Time Limit: 1000MS		Memory Limit: 65536K
Total Submissions: 20499		Accepted: 9293

Description

Bessie has gone to the mall's jewelry store and spies a charm bracelet. Of course, she'd like to fill it with the best charms possible from the N (1 ≤ N ≤ 3,402) available charms. Each charm i in the supplied list has a weightW_i (1 ≤ W_i ≤ 400), a 'desirability' factor D_i (1 ≤ D_i ≤ 100), and can be used at most once. Bessie can only support a charm bracelet whose weight is no more than M (1 ≤ M ≤ 12,880).

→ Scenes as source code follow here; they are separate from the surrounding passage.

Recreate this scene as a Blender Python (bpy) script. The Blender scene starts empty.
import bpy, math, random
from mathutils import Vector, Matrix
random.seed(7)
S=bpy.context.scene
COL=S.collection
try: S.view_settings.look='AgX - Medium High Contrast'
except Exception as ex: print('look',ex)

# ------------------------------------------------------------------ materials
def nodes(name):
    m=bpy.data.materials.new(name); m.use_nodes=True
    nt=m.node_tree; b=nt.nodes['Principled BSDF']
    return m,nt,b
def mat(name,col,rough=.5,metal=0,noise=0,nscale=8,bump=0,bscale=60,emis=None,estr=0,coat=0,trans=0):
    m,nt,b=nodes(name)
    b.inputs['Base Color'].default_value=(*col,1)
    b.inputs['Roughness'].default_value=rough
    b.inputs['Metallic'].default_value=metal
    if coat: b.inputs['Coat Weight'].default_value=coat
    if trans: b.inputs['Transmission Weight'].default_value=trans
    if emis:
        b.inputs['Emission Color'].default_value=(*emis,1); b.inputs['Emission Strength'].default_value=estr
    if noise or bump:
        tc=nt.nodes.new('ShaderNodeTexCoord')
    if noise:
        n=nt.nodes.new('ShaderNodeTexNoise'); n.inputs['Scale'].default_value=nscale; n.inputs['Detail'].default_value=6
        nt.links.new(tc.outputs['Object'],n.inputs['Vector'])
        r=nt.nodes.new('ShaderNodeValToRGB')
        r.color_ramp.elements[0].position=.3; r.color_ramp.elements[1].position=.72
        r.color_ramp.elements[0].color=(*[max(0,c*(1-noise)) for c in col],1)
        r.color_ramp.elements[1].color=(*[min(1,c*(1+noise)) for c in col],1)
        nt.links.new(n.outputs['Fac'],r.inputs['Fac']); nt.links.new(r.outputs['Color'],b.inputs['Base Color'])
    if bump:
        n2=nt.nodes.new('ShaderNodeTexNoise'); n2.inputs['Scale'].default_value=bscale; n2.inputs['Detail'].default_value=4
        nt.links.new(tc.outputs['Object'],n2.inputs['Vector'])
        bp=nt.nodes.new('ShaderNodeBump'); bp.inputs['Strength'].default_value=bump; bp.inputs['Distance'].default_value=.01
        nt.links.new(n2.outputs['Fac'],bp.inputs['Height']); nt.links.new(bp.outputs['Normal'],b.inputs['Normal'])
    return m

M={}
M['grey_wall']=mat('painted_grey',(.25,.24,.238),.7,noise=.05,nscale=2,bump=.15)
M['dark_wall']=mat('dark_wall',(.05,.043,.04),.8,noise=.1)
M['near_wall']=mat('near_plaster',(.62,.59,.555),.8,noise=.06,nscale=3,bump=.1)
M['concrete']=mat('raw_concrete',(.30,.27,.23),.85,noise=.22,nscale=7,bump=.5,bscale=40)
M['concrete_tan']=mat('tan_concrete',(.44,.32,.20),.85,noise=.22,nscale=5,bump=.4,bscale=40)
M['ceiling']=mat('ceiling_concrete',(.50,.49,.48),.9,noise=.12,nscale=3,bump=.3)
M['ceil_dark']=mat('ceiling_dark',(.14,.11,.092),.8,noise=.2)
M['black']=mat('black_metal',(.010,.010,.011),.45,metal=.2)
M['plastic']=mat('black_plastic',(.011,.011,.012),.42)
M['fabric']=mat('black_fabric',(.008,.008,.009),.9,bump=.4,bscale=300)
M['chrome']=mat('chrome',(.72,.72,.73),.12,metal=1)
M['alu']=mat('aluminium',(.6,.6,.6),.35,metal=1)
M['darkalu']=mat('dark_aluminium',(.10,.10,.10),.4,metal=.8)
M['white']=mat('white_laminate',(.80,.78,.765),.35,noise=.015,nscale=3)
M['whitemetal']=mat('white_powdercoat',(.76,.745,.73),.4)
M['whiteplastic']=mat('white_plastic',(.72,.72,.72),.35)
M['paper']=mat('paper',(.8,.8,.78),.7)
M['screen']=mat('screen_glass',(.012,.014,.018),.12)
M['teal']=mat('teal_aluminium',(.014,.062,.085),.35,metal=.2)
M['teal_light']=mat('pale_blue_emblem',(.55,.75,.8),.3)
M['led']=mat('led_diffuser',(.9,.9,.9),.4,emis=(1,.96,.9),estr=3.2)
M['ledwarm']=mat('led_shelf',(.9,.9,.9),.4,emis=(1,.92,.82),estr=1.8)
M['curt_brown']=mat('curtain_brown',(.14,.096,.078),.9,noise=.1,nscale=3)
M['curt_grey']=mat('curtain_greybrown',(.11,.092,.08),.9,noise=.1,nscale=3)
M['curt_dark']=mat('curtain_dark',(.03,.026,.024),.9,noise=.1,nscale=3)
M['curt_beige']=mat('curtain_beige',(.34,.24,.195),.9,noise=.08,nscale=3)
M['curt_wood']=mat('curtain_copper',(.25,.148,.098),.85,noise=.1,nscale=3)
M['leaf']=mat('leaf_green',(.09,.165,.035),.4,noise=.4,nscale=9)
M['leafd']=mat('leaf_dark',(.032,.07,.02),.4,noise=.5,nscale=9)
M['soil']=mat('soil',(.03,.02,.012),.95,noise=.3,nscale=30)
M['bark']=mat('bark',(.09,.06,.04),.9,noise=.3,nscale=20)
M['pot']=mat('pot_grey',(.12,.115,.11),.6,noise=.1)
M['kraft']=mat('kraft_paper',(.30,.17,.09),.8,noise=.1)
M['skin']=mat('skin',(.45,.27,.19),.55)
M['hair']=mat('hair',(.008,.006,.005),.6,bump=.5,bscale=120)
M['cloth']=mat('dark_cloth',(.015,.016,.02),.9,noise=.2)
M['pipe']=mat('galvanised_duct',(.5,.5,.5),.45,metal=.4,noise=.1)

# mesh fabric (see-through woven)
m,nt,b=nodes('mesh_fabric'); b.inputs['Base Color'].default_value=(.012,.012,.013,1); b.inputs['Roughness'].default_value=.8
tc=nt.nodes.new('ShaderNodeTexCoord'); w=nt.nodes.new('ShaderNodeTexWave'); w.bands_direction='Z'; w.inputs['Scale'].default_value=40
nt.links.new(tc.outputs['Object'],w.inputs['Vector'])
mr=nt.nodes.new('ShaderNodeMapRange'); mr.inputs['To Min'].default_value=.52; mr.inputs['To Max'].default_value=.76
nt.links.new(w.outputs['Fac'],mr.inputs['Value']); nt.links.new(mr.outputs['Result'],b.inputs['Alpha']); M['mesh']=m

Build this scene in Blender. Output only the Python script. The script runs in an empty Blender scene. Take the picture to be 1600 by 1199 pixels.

Given that weight limit as a constraint and a list of the charms with their weights and desirability rating, deduce the maximum possible sum of ratings.

Input

* Line 1: Two space-separated integers: N and M
* Lines 2..N+1: Line i+1 describes charm i with two space-separated integers: W_i and D_i

Output

* Line 1: A single integer that is the greatest sum of charm desirabilities that can be achieved given the weight constraints

Sample Input

4 6
1 4
2 6
3 12
2 7

Sample Output

23

Source

USACO 2007 December Silver

题解：经典背包问题，基础01背包，状态转移方程：

f[v]=max(f[v],f[v-a[i].w]+a[i].d);

#include<stdio.h>
#include<string.h>
#include<algorithm>
using namespace std;
int n,m;
int f[15000];
struct thing
{
  int w;
  int d;
}a[5000];
int main()
{
    //freopen("in.txt","r",stdin);
    scanf("%d%d",&n,&m);
    for(int i=1;i<=n;i++)
    {
      scanf("%d%d",&a[i].w,&a[i].d);
      f[i]=0;
    }
    for(int i=1;i<=n;i++)
    {
      for(int v=m;v>=a[i].w;v--)
      {
        f[v]=max(f[v],f[v-a[i].w]+a[i].d);
      }
    }
    //for(int i=1;i<=m;i++)printf("%d\n",f[i]);
    printf("%d\n",f[m]);
    return 0;
}